(Records shown)
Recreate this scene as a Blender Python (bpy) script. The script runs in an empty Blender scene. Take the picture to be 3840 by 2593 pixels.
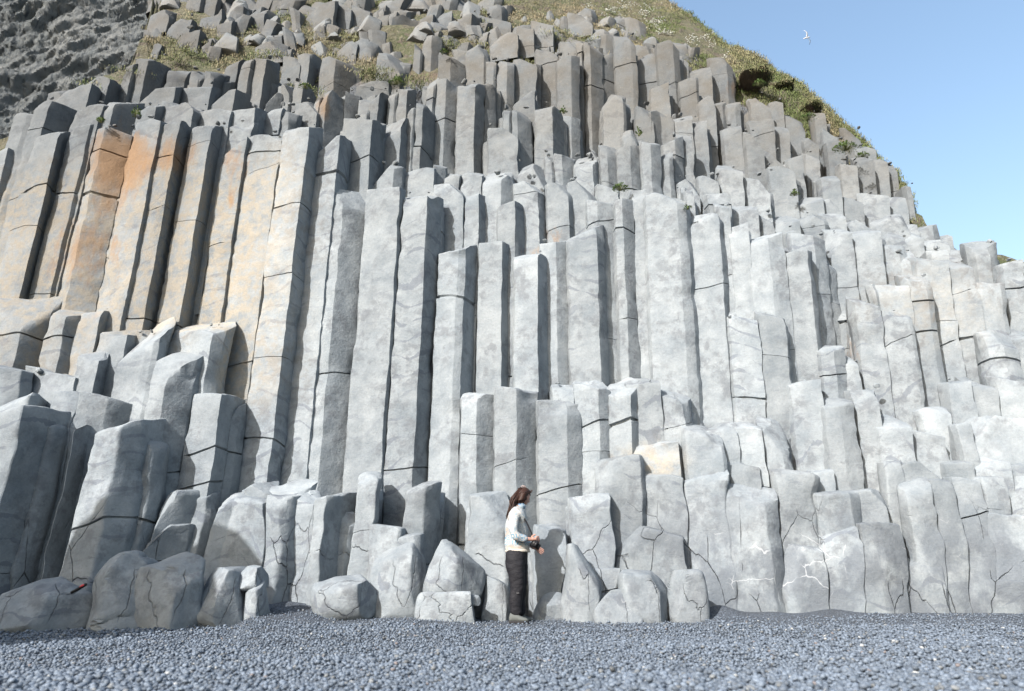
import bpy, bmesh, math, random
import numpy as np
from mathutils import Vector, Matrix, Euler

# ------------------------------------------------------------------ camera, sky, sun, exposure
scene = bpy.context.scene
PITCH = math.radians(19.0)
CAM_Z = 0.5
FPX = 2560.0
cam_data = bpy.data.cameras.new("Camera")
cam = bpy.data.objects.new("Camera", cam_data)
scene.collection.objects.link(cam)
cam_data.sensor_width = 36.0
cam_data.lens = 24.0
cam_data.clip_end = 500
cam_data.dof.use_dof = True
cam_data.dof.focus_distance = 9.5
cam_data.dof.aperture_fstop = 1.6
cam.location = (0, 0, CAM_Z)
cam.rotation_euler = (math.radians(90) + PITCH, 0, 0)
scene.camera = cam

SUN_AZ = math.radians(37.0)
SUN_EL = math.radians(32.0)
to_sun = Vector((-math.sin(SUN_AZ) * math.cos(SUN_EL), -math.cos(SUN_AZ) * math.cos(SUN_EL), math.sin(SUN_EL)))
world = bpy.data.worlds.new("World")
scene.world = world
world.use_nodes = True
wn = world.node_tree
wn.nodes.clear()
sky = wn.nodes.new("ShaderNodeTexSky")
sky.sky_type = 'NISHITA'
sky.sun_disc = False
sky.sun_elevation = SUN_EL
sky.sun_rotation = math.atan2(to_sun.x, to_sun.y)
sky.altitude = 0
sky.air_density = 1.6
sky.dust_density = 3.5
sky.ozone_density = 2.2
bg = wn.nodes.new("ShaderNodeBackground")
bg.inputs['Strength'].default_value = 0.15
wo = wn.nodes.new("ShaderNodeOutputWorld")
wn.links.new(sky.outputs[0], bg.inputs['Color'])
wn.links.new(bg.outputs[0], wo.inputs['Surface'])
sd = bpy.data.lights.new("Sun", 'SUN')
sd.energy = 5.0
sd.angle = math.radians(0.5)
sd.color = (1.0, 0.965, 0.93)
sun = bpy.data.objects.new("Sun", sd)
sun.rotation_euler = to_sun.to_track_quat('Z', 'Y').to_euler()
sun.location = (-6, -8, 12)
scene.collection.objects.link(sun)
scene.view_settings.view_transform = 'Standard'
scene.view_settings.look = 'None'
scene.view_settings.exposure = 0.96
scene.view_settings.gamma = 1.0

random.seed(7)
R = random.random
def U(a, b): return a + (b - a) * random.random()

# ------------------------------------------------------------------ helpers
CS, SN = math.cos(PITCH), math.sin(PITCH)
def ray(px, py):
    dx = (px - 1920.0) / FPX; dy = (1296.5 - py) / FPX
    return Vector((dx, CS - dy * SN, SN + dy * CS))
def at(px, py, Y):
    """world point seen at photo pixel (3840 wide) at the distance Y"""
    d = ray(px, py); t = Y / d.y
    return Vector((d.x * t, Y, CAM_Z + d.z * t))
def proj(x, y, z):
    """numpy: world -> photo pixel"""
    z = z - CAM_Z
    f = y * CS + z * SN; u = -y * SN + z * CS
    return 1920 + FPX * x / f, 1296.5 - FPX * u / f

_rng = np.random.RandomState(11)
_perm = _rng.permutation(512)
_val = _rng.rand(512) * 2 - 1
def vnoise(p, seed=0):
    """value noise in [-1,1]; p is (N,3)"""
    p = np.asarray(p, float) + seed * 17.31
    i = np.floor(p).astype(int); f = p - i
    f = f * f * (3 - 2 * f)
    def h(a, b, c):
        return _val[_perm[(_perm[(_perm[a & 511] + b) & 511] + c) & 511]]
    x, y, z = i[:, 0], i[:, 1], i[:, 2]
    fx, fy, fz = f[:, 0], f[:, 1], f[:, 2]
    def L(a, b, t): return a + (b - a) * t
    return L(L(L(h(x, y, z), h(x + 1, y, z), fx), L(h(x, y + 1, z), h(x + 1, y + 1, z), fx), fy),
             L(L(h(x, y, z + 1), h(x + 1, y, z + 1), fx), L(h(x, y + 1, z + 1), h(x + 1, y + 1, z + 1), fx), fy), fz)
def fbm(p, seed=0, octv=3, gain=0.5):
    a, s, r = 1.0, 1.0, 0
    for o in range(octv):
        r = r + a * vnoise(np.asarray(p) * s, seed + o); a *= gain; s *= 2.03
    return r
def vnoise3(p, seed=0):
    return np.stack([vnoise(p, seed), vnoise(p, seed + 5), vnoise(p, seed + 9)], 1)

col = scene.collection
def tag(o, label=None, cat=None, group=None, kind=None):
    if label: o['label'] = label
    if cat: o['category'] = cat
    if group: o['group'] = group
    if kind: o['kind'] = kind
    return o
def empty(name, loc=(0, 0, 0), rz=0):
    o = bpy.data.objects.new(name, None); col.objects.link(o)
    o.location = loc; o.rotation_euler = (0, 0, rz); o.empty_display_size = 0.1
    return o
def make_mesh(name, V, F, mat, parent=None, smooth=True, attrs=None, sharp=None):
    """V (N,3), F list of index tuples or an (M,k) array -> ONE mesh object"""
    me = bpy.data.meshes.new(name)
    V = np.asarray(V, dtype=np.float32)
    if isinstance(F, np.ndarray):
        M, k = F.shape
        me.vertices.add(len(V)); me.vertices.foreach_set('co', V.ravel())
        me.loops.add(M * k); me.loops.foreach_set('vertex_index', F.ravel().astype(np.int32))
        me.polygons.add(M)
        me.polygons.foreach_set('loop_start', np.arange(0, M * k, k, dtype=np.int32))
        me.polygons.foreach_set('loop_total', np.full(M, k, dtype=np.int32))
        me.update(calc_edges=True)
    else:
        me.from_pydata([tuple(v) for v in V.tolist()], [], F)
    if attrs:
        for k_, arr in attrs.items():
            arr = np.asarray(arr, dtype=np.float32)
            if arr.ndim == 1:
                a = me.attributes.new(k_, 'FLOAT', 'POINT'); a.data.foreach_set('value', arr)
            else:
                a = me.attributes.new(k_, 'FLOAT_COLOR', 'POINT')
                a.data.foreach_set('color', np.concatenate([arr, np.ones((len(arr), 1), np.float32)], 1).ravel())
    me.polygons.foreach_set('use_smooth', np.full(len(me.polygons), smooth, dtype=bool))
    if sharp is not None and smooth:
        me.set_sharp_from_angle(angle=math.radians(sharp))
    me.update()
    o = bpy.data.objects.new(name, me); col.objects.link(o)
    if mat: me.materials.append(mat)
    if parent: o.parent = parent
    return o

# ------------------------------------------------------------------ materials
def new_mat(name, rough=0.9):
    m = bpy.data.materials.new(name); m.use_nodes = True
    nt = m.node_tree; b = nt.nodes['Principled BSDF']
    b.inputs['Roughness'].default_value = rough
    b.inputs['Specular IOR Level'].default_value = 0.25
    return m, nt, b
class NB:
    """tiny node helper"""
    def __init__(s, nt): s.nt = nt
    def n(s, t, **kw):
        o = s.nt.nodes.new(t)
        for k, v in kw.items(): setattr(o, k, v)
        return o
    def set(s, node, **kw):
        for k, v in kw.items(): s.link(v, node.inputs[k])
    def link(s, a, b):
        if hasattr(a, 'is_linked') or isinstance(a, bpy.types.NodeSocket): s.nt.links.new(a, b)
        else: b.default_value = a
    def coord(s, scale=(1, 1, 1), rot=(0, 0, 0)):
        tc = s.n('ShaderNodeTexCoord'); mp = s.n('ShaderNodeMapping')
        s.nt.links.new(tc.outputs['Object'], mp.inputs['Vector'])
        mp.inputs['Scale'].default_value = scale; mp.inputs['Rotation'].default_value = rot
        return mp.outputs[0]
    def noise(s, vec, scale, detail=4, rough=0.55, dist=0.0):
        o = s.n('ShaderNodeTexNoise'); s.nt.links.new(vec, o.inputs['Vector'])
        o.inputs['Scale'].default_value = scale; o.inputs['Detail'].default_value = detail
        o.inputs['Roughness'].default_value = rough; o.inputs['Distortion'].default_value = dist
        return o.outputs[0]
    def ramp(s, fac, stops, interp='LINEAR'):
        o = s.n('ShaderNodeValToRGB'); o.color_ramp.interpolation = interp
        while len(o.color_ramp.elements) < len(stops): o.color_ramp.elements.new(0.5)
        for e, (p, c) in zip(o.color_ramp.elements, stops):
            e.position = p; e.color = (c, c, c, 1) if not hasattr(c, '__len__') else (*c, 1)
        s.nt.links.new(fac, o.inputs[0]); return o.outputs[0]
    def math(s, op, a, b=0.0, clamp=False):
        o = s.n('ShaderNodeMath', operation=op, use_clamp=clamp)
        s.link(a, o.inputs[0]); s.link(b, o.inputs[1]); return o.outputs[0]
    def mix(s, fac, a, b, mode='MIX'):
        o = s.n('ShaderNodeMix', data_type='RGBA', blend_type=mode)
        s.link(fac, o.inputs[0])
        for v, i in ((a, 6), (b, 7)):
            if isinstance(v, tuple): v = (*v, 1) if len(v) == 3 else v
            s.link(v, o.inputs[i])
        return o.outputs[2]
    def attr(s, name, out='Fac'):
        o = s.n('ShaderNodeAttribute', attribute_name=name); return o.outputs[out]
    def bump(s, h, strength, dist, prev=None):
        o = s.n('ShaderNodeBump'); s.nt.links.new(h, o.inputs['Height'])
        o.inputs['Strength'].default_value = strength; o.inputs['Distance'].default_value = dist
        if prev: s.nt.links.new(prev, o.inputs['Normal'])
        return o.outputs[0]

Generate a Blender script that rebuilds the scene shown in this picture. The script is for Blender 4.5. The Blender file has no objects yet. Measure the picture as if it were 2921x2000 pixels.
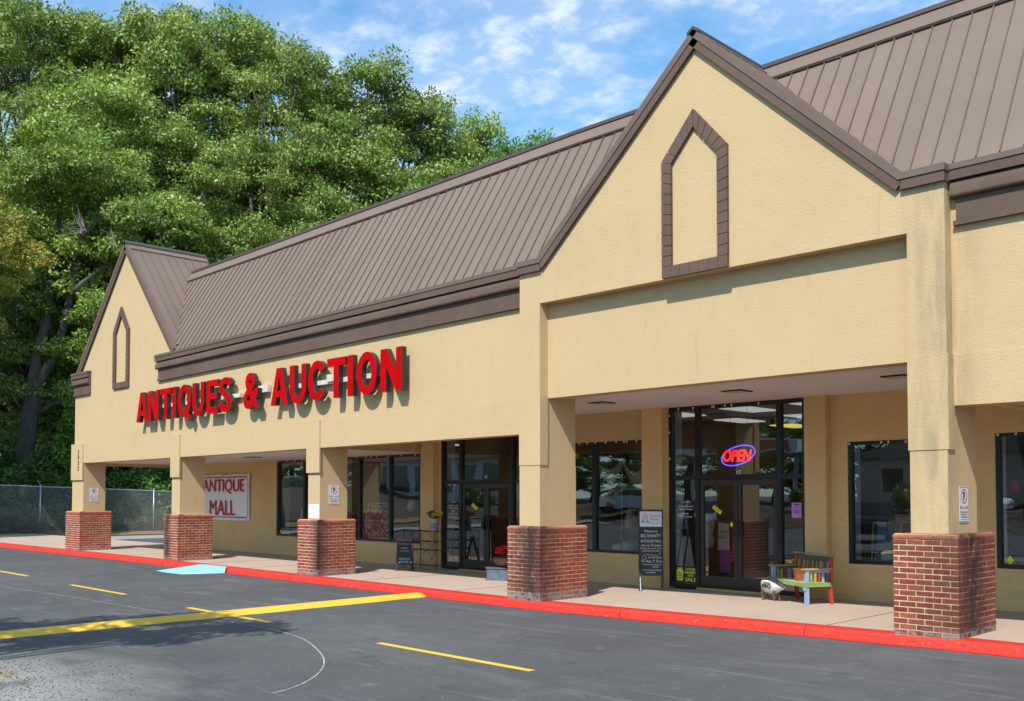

(Your goal)
Please take the lines from the beginning of the data above through the line holding "def U(a, b): return" and transcribe them exactly, without any pictures.

(Answer)
Recreate this scene as a Blender Python (bpy) script. The script runs in an empty Blender scene. Take the picture to be 3840 by 2593 pixels.
import bpy, bmesh, math, random
import numpy as np
from mathutils import Vector, Matrix, Euler

# ------------------------------------------------------------------ camera, sky, sun, exposure
scene = bpy.context.scene
PITCH = math.radians(19.0)
CAM_Z = 0.5
FPX = 2560.0
cam_data = bpy.data.cameras.new("Camera")
cam = bpy.data.objects.new("Camera", cam_data)
scene.collection.objects.link(cam)
cam_data.sensor_width = 36.0
cam_data.lens = 24.0
cam_data.clip_end = 500
cam_data.dof.use_dof = True
cam_data.dof.focus_distance = 9.5
cam_data.dof.aperture_fstop = 1.6
cam.location = (0, 0, CAM_Z)
cam.rotation_euler = (math.radians(90) + PITCH, 0, 0)
scene.camera = cam

SUN_AZ = math.radians(37.0)
SUN_EL = math.radians(32.0)
to_sun = Vector((-math.sin(SUN_AZ) * math.cos(SUN_EL), -math.cos(SUN_AZ) * math.cos(SUN_EL), math.sin(SUN_EL)))
world = bpy.data.worlds.new("World")
scene.world = world
world.use_nodes = True
wn = world.node_tree
wn.nodes.clear()
sky = wn.nodes.new("ShaderNodeTexSky")
sky.sky_type = 'NISHITA'
sky.sun_disc = False
sky.sun_elevation = SUN_EL
sky.sun_rotation = math.atan2(to_sun.x, to_sun.y)
sky.altitude = 0
sky.air_density = 1.6
sky.dust_density = 3.5
sky.ozone_density = 2.2
bg = wn.nodes.new("ShaderNodeBackground")
bg.inputs['Strength'].default_value = 0.15
wo = wn.nodes.new("ShaderNodeOutputWorld")
wn.links.new(sky.outputs[0], bg.inputs['Color'])
wn.links.new(bg.outputs[0], wo.inputs['Surface'])
sd = bpy.data.lights.new("Sun", 'SUN')
sd.energy = 5.0
sd.angle = math.radians(0.5)
sd.color = (1.0, 0.965, 0.93)
sun = bpy.data.objects.new("Sun", sd)
sun.rotation_euler = to_sun.to_track_quat('Z', 'Y').to_euler()
sun.location = (-6, -8, 12)
scene.collection.objects.link(sun)
scene.view_settings.view_transform = 'Standard'
scene.view_settings.look = 'None'
scene.view_settings.exposure = 0.96
scene.view_settings.gamma = 1.0

random.seed(7)
R = random.random
def U(a, b): return a + (b - a) * random.random()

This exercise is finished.